--- start ---

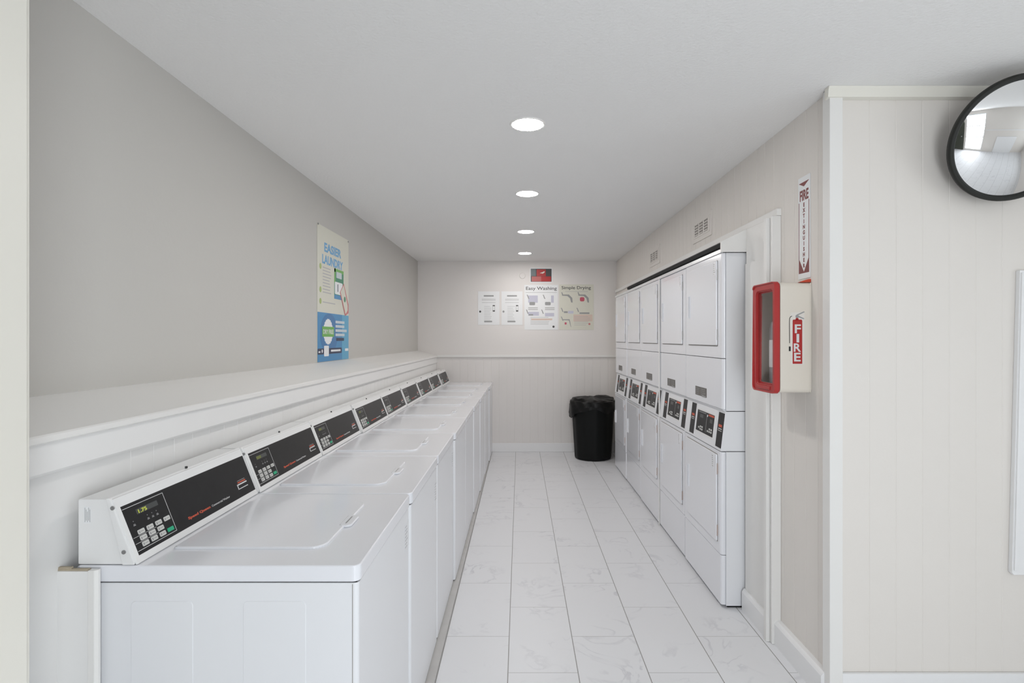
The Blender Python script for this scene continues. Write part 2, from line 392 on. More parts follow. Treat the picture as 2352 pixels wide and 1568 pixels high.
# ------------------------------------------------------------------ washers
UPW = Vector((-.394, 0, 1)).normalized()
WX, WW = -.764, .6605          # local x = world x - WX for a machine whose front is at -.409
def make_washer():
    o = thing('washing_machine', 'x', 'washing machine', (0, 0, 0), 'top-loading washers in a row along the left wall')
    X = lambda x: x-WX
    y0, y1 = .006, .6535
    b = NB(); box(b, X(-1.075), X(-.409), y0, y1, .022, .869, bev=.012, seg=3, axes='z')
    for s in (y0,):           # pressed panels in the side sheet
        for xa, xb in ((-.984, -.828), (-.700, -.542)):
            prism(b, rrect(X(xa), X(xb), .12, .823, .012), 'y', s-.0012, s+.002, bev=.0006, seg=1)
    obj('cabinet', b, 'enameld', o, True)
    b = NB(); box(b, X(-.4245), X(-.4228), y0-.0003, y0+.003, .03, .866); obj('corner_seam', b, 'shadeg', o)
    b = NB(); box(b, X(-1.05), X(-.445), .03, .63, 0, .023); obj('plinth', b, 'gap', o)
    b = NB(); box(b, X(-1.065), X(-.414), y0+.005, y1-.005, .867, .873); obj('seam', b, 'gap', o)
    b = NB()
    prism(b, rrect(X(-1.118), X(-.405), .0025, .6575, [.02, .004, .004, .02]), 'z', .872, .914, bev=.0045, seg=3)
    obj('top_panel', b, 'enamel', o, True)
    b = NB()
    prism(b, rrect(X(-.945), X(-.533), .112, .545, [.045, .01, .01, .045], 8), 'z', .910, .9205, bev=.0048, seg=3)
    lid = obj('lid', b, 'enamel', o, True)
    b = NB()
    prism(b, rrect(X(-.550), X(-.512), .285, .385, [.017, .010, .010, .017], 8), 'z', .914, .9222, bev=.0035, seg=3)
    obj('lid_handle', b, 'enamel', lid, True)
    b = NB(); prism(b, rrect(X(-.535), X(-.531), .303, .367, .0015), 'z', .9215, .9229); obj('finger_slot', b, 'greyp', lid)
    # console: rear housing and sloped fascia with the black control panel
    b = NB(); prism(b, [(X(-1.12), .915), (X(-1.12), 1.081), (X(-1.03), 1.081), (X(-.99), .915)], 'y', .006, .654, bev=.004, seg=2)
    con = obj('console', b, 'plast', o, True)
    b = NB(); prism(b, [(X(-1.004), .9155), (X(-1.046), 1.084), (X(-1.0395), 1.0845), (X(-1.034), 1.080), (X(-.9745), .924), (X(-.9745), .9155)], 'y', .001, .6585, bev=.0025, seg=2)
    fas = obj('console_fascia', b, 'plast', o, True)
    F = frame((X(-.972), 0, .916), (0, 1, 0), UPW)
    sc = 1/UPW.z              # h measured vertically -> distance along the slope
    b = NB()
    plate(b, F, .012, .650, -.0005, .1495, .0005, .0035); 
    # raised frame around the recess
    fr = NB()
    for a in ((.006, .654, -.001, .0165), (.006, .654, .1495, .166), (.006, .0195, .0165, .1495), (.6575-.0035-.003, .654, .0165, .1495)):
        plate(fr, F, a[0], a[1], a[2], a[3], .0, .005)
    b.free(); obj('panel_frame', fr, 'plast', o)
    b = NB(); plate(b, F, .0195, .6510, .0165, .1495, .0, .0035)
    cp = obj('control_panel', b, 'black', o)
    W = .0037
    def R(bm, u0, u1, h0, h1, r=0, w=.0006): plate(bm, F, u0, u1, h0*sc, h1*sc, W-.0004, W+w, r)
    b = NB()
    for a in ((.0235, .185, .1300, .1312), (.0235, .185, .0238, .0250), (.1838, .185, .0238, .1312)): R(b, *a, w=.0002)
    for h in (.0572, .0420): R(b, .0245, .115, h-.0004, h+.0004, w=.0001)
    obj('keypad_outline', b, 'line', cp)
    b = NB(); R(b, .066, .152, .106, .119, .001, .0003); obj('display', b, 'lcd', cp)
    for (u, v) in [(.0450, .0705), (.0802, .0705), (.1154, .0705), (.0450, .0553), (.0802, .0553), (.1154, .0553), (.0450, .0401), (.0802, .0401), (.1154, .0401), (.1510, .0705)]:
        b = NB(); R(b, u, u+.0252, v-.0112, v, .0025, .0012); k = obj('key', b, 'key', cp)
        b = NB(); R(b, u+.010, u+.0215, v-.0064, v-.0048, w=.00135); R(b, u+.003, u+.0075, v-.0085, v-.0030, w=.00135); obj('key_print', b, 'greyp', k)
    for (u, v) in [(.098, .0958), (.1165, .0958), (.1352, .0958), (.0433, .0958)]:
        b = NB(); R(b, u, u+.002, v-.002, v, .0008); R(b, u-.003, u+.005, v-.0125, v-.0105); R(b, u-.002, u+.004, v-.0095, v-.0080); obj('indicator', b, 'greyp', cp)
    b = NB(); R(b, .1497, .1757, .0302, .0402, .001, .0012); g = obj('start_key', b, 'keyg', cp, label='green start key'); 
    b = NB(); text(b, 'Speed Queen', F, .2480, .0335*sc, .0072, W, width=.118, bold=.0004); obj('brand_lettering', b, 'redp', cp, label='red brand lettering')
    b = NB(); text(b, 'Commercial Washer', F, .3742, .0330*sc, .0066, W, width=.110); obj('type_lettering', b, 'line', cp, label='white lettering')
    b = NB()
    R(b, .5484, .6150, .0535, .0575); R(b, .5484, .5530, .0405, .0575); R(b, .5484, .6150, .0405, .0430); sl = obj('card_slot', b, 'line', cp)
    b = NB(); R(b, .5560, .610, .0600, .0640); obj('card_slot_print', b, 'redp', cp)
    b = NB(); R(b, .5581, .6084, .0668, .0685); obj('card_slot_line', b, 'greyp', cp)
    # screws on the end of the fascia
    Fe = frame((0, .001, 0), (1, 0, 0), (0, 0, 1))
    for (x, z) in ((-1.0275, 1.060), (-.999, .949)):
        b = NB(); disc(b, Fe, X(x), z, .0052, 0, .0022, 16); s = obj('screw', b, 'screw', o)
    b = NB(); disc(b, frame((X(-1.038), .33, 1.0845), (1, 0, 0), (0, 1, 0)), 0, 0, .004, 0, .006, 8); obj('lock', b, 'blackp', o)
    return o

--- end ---
--- start ---

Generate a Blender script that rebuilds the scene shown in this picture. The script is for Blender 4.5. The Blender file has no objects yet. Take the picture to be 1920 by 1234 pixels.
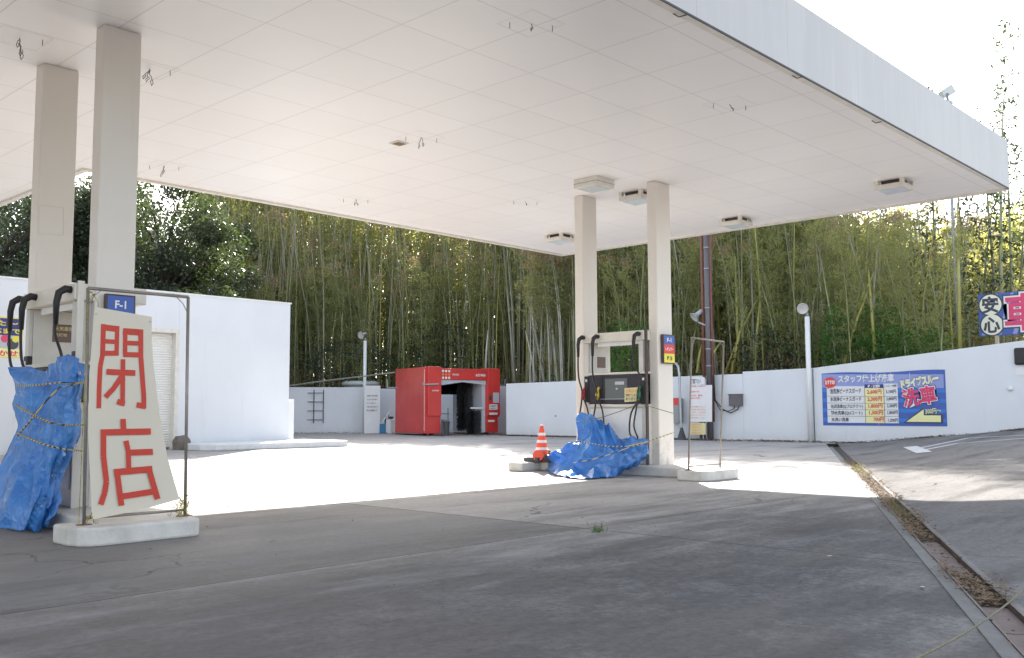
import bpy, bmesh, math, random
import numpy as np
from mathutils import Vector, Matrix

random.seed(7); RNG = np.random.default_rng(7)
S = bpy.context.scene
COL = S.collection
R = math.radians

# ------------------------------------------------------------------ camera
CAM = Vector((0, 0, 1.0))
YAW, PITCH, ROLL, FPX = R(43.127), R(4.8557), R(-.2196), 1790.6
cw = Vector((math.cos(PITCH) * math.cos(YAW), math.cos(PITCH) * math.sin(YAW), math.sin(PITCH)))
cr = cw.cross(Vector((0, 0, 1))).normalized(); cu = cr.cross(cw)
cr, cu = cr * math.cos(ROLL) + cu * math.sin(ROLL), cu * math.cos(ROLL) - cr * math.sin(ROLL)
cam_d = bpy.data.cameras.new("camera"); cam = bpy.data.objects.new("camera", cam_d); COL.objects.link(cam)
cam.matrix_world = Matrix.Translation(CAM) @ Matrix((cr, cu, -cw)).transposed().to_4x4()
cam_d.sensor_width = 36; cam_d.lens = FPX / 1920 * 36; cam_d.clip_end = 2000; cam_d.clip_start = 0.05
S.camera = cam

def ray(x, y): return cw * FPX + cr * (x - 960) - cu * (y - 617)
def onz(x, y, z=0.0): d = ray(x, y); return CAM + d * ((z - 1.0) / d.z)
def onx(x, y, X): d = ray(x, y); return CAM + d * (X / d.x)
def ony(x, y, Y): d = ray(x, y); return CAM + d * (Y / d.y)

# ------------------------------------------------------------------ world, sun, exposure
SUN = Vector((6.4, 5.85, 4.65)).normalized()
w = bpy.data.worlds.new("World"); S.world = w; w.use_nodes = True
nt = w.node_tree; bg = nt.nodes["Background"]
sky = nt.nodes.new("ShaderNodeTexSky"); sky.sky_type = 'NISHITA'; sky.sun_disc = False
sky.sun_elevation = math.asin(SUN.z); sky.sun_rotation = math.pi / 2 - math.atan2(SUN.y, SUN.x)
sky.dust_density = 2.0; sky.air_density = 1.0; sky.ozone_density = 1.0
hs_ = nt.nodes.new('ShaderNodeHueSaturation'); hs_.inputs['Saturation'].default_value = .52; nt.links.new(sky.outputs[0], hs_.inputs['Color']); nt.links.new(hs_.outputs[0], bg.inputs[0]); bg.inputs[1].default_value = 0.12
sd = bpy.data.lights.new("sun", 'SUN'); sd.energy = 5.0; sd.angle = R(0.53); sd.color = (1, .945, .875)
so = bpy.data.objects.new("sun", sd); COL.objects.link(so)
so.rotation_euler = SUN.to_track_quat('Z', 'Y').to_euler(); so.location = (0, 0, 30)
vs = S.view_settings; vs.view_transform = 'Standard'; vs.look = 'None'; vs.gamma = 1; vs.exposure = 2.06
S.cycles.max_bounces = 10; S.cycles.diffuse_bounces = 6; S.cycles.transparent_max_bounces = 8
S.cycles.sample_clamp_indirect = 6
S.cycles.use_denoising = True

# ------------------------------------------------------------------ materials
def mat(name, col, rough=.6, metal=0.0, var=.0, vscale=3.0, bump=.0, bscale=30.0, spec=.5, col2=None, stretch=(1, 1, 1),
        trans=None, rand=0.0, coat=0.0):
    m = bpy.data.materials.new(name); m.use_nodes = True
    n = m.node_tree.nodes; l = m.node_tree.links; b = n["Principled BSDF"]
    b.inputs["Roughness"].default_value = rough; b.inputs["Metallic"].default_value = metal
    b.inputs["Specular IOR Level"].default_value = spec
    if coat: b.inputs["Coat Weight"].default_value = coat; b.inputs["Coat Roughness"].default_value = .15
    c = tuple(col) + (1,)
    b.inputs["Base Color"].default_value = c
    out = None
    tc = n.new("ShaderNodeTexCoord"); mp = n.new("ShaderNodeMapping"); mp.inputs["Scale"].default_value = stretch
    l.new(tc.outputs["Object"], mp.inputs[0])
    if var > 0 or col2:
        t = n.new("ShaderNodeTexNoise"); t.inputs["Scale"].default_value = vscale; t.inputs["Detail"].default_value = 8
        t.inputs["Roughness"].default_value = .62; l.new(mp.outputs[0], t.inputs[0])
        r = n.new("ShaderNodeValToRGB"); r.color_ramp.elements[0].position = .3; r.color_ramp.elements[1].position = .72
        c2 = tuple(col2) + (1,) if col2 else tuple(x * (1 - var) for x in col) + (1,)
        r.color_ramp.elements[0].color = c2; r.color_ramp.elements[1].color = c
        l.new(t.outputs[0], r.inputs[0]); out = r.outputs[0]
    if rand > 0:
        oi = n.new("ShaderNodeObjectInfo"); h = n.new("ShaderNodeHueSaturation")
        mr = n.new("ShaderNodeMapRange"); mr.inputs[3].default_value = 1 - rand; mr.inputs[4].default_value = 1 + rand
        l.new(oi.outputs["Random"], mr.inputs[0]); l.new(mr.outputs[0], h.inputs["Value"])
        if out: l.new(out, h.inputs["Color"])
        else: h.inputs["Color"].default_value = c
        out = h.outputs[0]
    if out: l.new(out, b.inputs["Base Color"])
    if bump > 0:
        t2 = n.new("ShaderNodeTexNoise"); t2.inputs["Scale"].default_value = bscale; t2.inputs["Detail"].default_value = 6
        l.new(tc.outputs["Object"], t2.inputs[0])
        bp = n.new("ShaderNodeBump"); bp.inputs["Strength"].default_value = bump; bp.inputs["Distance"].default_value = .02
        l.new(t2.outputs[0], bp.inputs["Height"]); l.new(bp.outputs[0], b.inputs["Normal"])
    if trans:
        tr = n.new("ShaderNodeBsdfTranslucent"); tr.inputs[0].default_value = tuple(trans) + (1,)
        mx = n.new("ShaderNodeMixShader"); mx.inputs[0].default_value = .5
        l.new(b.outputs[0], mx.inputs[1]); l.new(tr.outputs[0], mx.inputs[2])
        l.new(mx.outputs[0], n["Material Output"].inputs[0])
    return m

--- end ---

### WHAT TO DO:
Go up to the line with "Generate a Blender" and retype exactly from there through the line with "from mathutils import Vector, Matrix". Leave out pictures.

### ANSWER IN FULL:
Generate a Blender script that rebuilds the scene shown in this picture. The script is for Blender 4.5. The Blender file has no objects yet. Take the picture to be 1920 by 1234 pixels.
import bpy, bmesh, math, random
import numpy as np
from mathutils import Vector, Matrix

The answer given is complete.